Numbers in Space: From Symbols to Stories
From our earliest years, numbers have shaped how we connect to the world. We learn to trace their shapes and memorize them in sequences—our phone numbers, our addresses—essential lifelines in times of emergency. Count von Count on Sesame Street even made numbers cool, weaving them into early childhood wonder. But numbers aren’t just practical; they’re personal. Many of us have favorite numbers, even attachments to their forms. Mine? Four and eight.
Numbers as art
As kids, we play with the height, width, and curves of numbers before we know the word “font.” Later, we realize their artistic possibilities—how their styles convey identity. The house number on a neighbor’s facade, for instance, speaks volumes. A clean Bauhaus sans-serif whispers of modernist simplicity, while chiseled iron nods to post-war resilience. Backlit pin-mounted numbers? A signal of contemporary luxury. For environmental designers, numbers become an art form—guiding us through spaces while leaving a visual impression.
Numbers as guides
In wayfinding, numbers orient us: from 42nd Street to 112th, from floor directories to parking garages. Yet beyond utility, numbers have the power to transform environments into experiences. Wayne Hunt FSEGD emphasized this in his SEGD Academic Summit talk, where he tasked students with reimagining numbers in three dimensions in a one-week rapid prototyping assignment. The results? Sculptures of shadow and light, cardboard and wire, scale and texture. A “10” became a sectional seating arrangement; a “2” transformed into a theater banner. Numbers in these contexts aren’t static—they invite exploration, provoke thought, and shape interaction.
Numbers as stories
Numbers also tell stories—sometimes poignant, sometimes bold. In this case, the numbers signify moments in time, anchoring history in design.

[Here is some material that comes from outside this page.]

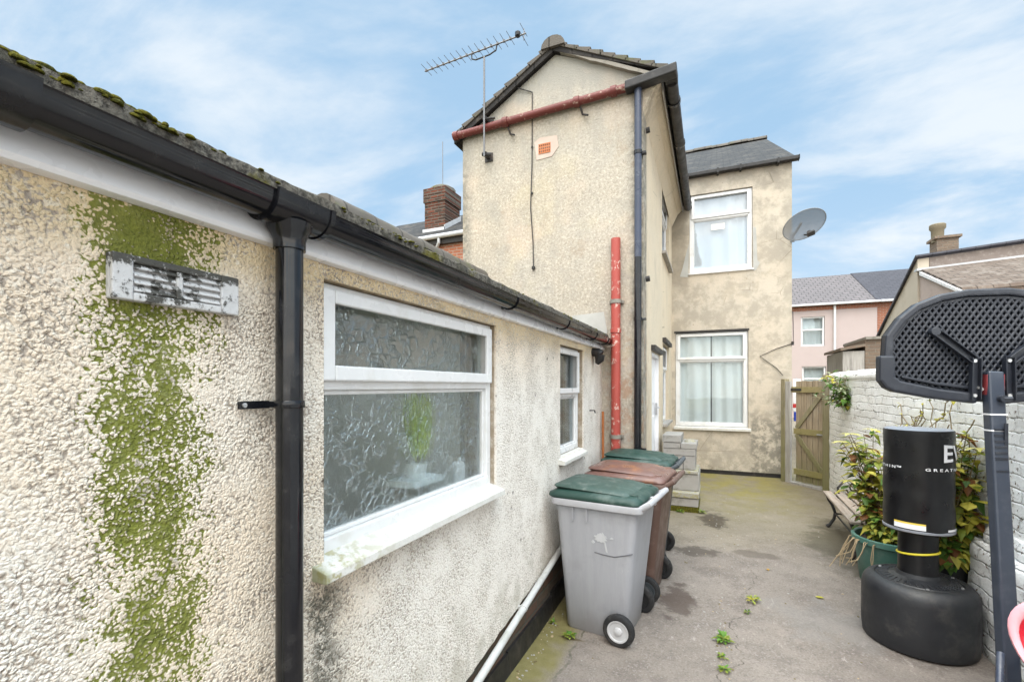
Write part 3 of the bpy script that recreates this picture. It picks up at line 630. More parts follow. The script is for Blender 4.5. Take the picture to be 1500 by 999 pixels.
# running outlet + downpipe
dy = .9136; dp = MB()
dp.lathe([(.058,2.115),(.054,2.10),(.046,2.085),(.0405,2.07),(.0405,2.045)], 28, (-1.052,dy,0)); dp.build('outlet', M['black_plastic'], GT, world=True, smooth=50)
dp = MB(); dp.lathe([(.0345,2.062),(.0345,.10),(.036,.06),(.036,.0)], 28, (-1.052,dy,0)); DP = dp.build('downpipe', M['black_plastic'], OB, world=True, smooth=50)
c = MB(); c.lathe([(.0375,1.622),(.0385,1.624),(.0385,1.640),(.0375,1.642)], 28, (-1.052,dy,0)); c.box(-1.112,-1.104,dy-.105,dy-.02,1.622,1.642); c.box(-1.108,-1.075,dy-.03,dy+.03,1.624,1.640)
c.lathe([(.0,1.632),(.007,1.632)], 8, (-1.10,dy-.095,0)); c.build('pipe_clip', M['black_plastic'], DP, world=True, smooth=40)
sc = MB(); sc.tube([(-1.1045,dy-.093,1.632),(-1.100,dy-.093,1.632)], .006, 10); sc.build('screw', M['zinc_bolt'], DP, world=True)
for yy in (2.37, 3.35, 4.22, 4.72):
    b = MB(); a2 = [math.pi*1.02 + math.pi*.98*q/10 for q in range(11)]
    b.loft([[(gc[0]+(ro_+q)*math.cos(a), yy+s_, gc[1]+(ro_+q)*1.02*math.sin(a)) for q, s_ in ((.001,-.014),(.007,-.014),(.007,.014),(.001,.014))] for a in a2], True, True)
    b.prism([(-1.098,yy-.012,2.178),(-1.098,yy-.012,2.108),(-1.080,yy-.012,2.118),(-1.062,yy-.012,2.126),(-1.075,yy-.012,2.178)], (0,.024,0))
    b.build('gutter_bracket', M['black_plastic'], GT, world=True, smooth=40)
# windows
w1 = window(OB, (-1.155,1.085,1.137), (0,1,0), (0,0,1), (1,0,0), 1.257, .877, .553, .05, .06, 'obscured_glass', sash=.045)
w2 = window(OB, (-1.170,3.49,1.122), (0,1,0), (0,0,1), (1,0,0), .70, .886, .49, .05, .06, 'glass_dim', sash=.04)
def sill(w, ya, yb, xo, zt, th):
    m = MB(); m.prism([(-1.157,ya,zt+.028),(xo,ya,zt),(xo+.001,ya,zt-th),(xo-.012,ya,zt-th-.002),(-1.157,ya,zt-th)], (0,yb-ya,0)); m.build('sill', M['sill_paint'], w, world=True, bevel=.003)
sill(w1, 1.055, 2.335, -1.062, 1.118, .028); sill(w2, 3.46, 4.16, -1.068, 1.100, .028)
iw = MB(); iw.box(-1.345,-1.222,1.06,2.36,1.105,1.137); iw.build('inner_sill', M['plaster_pale'], w1, world=True, bevel=.004)
# louvred wall vent
v = MB(); ya, yb, za, zb2 = .533, .802, 1.857, 1.950
fx = -1.098
v.box(-1.135,fx-.012,ya,yb,za,zb2)
for q in ((ya,ya+.038,za,zb2),(yb-.045,yb,za,zb2),(ya+.038,yb-.045,za,za+.017),(ya+.038,yb-.045,zb2-.015,zb2),(ya+.122,ya+.136,za+.017,zb2-.015)): v.box(fx-.011,fx,*q)
V_ = v.build('wall_vent', M['vent_paint'], OB, world=True, bevel=.003)
for (a, b) in ((ya+.040,ya+.121),(ya+.137,yb-.047)):
    l = MB()
    for k in range(4):
        z = za+.020+k*.0155; l.prism([(fx-.010,a,z+.012),(fx-.001,a,z+.001),(fx-.003,a,z-.001),(fx-.0105,a,z+.007)], (0,b-a,0))
    l.build('louvre', M['vent_paint'], V_, world=True)
c = MB(); c.tube([(-1.14,4.53,2.015),(-1.07,4.53,2.01),(-1.04,4.53,1.985)], [.042,.045,.05], 16); c.tube([(-1.045,4.53,1.99),(-1.05,4.53,1.94),(-1.075,4.53,1.90)], [.05,.045,.02], 16)
c.build('waste_cowl', M['weathered_black'], OB, world=True, smooth=50)
h = MB(); h.tube([(-1.12,4.42,1.45),(-1.07,4.42,1.45),(-1.065,4.42,1.425)], .006, 8); h.build('wall_hook', M['dark_iron'], OB, world=True)
wp = MB(); wp.tube([(-1.085,1.98,.205),(-1.085,4.6,.655)], .021, 14); WP = wp.build('waste_pipe', M['grey_pipe'], OB, world=True, smooth=50)
for yy in (2.65,4.0):
    zz = .205+.172*(yy-1.98); c = MB(); c.tube([(-1.085,yy,zz),(-1.085,yy+.02,zz+.0035)], .0245, 14); c.box(-1.122,-1.085,yy,yy+.018,zz-.008,zz+.012); c.build('pipe_clip', M['grey_pipe'], WP, world=True, smooth=40)
j = MB(); j.tube([(-1.085,1.93,.197),(-1.085,2.0,.209)], .026, 14); j.build('pipe_joint', M['grey_pipe'], WP, world=True, smooth=40)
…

At the 2023 SEGD Conference, Tré Seals, founder of Vocal Type, shared how his typefaces draw inspiration from underrepresented histories. His font family, VTC Tatsuro, honors Tatsuro Matsuda, who displayed a sign reading “I AM AN AMERICAN” outside his Oakland grocery store in 1941—a declaration of identity and resilience amid rising anti-Japanese sentiment.
The dates marking this period, 1942 to 1946, became the foundation for the font, representing the years of Japanese American internment and forced relocation. For Seals, the typography of this protest sign became a vessel for resilience and identity. Through typefaces like VTC Tatsuro, he merges form and history, using design to ensure the stories of marginalized voices resonate throughout the design world.
From playful whimsy to sophisticated nuances, numbers have a way of shaping our spaces and guiding our journeys. Whether they dance across walls or stand boldly in a crowd, their simplicity speaks volumes—and their beauty lies in the balance of form and function. The SEGD Global Design Award winners remind us that even the most straightforward elements, like numbers, can be transformed into artful expressions of space and purpose.
So the next time you glance at a street sign or floor directory, take a moment to appreciate the artistry hidden in the everyday. After all, numbers are more than symbols: they’re stories, guides, and—when designed with imagination—moments of delight.